The group gathered data from over 30,000 social media accounts from Twitter and Facebook. Additionally, data gathering and analysis were also executed on 20 high-ranked Facebook pages in Pakistan, as determined by Social Bakers, a social media analytics select. The selection of these pages was further narrowed down, based on their connection with the elections. This data was monitored for across the span of April to July 2018, that is, the three months building up to the elections.

The study explores how social media facilitates hate speech and the way such discourse is being used by political candidates, their supports, and social media influencers for electoral campaigns. In Pakistan, there are 32 million active monthly users on Facebook when compared to Twitter, that has only 3.5 million users. However, political campaigning with the use of hate speech was recorded at a new high on Twitter.

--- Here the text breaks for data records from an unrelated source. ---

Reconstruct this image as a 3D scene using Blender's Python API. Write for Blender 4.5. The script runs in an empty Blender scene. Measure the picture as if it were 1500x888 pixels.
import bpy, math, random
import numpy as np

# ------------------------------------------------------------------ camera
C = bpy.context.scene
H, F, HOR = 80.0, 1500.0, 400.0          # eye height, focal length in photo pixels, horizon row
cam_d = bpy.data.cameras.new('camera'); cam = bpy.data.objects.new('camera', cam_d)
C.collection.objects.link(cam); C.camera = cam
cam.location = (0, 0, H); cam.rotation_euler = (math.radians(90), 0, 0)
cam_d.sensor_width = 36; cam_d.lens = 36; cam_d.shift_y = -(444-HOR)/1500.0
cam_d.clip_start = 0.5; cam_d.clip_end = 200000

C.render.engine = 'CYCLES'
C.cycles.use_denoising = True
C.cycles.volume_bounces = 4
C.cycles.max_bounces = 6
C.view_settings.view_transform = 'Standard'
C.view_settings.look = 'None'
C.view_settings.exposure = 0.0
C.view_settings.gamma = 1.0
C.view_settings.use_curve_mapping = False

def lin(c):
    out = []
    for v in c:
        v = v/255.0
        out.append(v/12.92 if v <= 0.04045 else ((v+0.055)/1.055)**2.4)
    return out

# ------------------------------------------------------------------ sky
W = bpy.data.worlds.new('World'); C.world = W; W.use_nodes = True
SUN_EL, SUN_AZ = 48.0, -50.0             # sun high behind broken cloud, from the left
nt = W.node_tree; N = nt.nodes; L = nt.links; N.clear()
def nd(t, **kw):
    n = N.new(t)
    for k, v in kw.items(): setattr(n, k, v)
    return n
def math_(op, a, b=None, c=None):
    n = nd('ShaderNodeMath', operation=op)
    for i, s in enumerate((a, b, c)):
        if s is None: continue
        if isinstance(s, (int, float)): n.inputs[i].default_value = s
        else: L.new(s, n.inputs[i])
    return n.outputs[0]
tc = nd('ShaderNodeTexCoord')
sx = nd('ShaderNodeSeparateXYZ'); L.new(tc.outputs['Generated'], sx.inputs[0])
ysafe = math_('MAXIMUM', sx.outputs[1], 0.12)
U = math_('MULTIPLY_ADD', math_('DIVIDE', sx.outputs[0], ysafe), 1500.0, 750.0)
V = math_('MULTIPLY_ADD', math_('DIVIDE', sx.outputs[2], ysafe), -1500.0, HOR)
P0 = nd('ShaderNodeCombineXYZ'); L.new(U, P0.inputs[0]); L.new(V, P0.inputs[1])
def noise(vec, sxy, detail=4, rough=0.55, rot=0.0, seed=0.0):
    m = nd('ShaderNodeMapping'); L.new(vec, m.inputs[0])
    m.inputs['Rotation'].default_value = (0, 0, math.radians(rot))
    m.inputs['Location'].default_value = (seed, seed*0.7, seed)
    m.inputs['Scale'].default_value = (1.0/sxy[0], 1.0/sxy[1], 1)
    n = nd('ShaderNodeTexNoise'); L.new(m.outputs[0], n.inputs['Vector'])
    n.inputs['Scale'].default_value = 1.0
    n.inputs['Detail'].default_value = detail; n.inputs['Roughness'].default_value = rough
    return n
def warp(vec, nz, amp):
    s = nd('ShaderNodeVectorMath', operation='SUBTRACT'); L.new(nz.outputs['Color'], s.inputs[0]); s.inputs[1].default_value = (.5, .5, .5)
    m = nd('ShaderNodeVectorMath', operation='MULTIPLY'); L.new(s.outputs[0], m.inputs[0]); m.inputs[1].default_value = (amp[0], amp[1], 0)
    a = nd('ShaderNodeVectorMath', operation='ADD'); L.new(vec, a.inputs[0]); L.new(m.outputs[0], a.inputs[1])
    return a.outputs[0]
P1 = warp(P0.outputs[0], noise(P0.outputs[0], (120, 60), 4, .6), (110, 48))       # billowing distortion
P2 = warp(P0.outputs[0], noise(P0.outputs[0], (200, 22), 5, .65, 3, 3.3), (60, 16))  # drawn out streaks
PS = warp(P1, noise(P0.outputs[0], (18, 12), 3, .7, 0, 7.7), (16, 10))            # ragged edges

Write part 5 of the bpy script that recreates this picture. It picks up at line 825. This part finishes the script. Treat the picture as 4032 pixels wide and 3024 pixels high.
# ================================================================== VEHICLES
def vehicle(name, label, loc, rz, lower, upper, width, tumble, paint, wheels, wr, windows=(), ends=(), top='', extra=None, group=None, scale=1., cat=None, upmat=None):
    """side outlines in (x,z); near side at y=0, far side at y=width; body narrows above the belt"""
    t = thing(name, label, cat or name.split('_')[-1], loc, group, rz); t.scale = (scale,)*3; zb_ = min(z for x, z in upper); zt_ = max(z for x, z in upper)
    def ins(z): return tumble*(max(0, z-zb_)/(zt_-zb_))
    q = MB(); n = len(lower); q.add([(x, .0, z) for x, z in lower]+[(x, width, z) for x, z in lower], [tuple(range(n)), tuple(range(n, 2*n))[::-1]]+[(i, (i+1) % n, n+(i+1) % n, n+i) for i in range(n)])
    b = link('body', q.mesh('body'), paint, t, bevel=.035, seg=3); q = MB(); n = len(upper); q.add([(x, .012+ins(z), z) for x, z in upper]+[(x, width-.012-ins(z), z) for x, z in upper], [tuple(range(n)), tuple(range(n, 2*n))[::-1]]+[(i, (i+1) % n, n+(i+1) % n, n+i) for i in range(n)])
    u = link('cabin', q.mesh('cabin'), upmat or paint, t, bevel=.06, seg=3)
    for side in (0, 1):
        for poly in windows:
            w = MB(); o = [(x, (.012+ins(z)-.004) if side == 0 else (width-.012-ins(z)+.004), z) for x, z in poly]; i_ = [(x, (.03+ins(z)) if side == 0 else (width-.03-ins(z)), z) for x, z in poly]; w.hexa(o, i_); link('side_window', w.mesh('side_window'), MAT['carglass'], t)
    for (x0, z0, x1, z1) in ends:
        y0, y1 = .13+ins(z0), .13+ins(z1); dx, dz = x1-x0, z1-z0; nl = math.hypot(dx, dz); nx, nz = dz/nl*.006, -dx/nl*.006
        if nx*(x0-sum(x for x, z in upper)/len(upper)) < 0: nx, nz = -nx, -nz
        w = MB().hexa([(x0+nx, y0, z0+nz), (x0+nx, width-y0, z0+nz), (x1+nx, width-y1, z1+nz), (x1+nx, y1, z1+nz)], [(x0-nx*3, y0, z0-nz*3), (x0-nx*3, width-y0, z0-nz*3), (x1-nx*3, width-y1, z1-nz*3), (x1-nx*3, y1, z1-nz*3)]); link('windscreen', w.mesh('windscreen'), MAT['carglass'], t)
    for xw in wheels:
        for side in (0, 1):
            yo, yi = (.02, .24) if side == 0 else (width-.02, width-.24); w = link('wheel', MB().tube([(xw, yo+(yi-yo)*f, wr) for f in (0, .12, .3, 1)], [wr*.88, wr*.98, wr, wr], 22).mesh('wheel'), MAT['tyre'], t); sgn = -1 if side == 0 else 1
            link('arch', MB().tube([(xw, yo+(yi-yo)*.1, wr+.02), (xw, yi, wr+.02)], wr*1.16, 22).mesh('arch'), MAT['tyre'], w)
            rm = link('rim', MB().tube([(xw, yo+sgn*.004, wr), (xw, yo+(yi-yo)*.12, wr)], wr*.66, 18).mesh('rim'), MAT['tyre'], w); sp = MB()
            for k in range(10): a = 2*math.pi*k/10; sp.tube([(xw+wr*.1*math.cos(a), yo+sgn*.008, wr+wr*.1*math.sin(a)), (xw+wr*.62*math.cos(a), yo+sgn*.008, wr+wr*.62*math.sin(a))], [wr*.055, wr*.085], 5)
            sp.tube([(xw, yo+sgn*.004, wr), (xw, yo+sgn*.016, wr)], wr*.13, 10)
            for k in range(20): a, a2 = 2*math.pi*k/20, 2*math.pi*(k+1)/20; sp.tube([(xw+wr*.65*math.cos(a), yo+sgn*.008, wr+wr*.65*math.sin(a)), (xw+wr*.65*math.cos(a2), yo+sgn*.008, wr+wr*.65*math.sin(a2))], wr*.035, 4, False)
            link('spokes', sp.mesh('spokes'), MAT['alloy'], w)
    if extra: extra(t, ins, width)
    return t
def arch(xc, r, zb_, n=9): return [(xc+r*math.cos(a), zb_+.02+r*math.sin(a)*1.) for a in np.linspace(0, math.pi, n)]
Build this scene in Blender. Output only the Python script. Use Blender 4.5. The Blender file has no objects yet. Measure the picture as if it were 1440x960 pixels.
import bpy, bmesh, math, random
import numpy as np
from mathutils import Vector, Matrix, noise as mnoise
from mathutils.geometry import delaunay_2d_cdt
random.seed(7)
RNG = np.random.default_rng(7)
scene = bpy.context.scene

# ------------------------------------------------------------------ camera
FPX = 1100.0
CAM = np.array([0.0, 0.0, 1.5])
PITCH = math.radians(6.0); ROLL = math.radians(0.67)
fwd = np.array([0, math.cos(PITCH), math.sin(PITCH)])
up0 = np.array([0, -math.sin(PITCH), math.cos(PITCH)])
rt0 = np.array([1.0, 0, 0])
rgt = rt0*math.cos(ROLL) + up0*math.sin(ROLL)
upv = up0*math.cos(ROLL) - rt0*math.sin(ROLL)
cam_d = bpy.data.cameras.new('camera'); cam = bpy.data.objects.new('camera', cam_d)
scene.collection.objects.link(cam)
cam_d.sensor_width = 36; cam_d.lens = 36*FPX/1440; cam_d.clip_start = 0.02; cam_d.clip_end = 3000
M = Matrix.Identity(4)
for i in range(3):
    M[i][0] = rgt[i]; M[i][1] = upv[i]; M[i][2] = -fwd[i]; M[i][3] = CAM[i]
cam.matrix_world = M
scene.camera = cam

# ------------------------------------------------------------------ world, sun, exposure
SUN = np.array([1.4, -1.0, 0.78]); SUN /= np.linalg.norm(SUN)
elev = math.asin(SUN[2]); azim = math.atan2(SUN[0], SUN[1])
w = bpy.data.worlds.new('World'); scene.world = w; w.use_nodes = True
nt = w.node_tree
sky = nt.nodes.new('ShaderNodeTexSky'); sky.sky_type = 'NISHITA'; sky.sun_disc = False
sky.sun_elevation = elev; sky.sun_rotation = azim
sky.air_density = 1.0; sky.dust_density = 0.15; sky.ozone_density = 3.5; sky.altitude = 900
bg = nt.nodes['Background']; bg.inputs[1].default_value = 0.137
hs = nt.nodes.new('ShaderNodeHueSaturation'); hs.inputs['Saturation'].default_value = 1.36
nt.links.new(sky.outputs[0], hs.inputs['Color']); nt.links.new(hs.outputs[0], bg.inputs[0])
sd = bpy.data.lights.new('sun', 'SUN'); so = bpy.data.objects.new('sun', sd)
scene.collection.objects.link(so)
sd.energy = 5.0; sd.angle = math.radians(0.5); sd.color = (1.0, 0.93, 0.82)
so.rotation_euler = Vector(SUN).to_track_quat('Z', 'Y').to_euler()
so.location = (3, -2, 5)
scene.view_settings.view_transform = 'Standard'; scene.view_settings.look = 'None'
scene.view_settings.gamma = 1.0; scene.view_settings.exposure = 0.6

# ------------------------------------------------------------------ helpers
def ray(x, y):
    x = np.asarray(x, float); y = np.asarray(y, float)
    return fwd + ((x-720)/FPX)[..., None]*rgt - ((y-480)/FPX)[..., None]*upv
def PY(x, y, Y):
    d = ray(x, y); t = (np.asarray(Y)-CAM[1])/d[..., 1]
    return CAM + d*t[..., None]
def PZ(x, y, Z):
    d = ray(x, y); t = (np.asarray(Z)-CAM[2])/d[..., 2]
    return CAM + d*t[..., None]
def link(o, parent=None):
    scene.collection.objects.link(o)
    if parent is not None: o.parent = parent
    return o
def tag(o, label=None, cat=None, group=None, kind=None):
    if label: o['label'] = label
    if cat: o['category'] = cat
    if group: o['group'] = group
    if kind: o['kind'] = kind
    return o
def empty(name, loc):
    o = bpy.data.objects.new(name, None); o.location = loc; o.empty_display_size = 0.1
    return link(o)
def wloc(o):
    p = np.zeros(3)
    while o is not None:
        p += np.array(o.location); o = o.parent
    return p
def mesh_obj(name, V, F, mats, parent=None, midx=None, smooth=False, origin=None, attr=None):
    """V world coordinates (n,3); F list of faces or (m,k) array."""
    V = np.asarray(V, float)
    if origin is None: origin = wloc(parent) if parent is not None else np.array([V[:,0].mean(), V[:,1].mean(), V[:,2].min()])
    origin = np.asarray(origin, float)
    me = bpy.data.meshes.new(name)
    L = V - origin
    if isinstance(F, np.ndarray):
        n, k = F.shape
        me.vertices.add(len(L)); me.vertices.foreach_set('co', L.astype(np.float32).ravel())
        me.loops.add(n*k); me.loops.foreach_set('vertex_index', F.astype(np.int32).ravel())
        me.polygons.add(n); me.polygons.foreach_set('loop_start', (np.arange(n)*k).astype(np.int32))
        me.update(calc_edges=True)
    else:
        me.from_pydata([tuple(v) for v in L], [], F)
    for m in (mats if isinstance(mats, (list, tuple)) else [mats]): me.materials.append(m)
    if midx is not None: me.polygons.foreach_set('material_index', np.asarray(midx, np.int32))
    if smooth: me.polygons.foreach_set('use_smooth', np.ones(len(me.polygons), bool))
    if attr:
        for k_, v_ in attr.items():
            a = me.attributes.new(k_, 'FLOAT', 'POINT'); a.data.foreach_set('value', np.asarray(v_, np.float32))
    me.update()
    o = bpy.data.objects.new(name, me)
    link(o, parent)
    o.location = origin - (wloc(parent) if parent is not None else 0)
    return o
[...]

Results of the study indicate that photos and videos are the most popular sources to incite hate speech. In the three months of the study, an increase was observed in this trend when compared to sharing or retweeting on Twitter and comments on Facebook. The widespread forms of hate speech facilitated by this media, included false allegations, religious intolerance, sexism and character assassination. Gender imbalance was strongly reflected as a lot of women frequently fell prey to hate speech attacks on these social networking sites.

The study has also validated that organized groups have contributed to the increase of hate speech amidst election fever. Social media accounts inciting extremist viewpoints remain operative. To mitigate such speech, the research has also recommended solutions to address this problem through compliance of laws, development of a code of conduct, media regulation and incorporating anti-hate speech curriculum in academia.